Johnny Yap, mental skills coach for the figure skating team and Brockville-based psychologist, said using sports psychology techniques to achieve the right level of physiological arousal is one of the most important things he teaches his skaters.

He also said that mental training often needs to be approached on an individual basis.

“It’s really up to each skater to find the optimal level for themselves to perform,” he said.

Yap said he uses four main techniques to help skaters develop consistent practice and pre-competition routines.

The first step is goal-setting.

“Many skaters set goals in their heads but I think it’s really important to write them down,” he said. “That way, when they succeed, they know it.”

At the beginning of every season the team meets to set both individual and team goals. Those goals are then put together and each skater receives a printed copy of everyone’s goals for the year. Yap said that, when everyone knows what their teammates are striving for, athletes can help each other achieve their goals more easily.

He said the other three exercises are aimed at reducing the stress that comes with performance.

He said he teaches athletes to use “positive self-talk” as a means of building confidence. Skaters often create stress by focusing on negative things instead of thinking about the positive, he said.

“My job is to help them modify that [negativity] so it can be helpful as opposed to making them more anxious for their performance.”

He also teaches skaters how to use external factors to their advantage. For example, skaters determine for themselves what kind of music helps them relax and who they like to have around them before they compete.

The last technique is controlling physiological responses to stress.

He teaches skaters breathing exercises to help them slow their heart rate and gather their focus.
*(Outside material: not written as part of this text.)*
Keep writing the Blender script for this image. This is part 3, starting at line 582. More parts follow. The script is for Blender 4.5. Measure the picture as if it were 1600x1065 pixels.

He said that just slowing down their movements, whether it’s walking around slowly or even deliberately slowing their speech, are ways of developing mental strength that allows the athlete to perform to their full potential.

Phelan said the principles of sports psychology are applicable to more than just sports.

“If you take a look at what’s happening in society, you’ve got a lot of personal trainers and even life coaches. That in a way is sports psychology.

“It’s really just a part of how we do better with our lives.”

Opportunities to study sport psychology at Queen’s

PHED 165 - Psychology of Sport and Exercise – Introduction to both theoretical and applied aspects of human social behaviour in sport.

PHED 363
– Psychology of Sport and Performance – Discussion and analysis of issues related to performance, and practical application of mental skills such as arousal management, attention control, decision making, goal-setting, positive self-talk and time management.

PHED – 465 – Psychology of Sport Expertise – Exploration of the acquisition of expertise in sport and discussion of development aspect and learning conditions that allow individuals to reach high levels of performance in sport.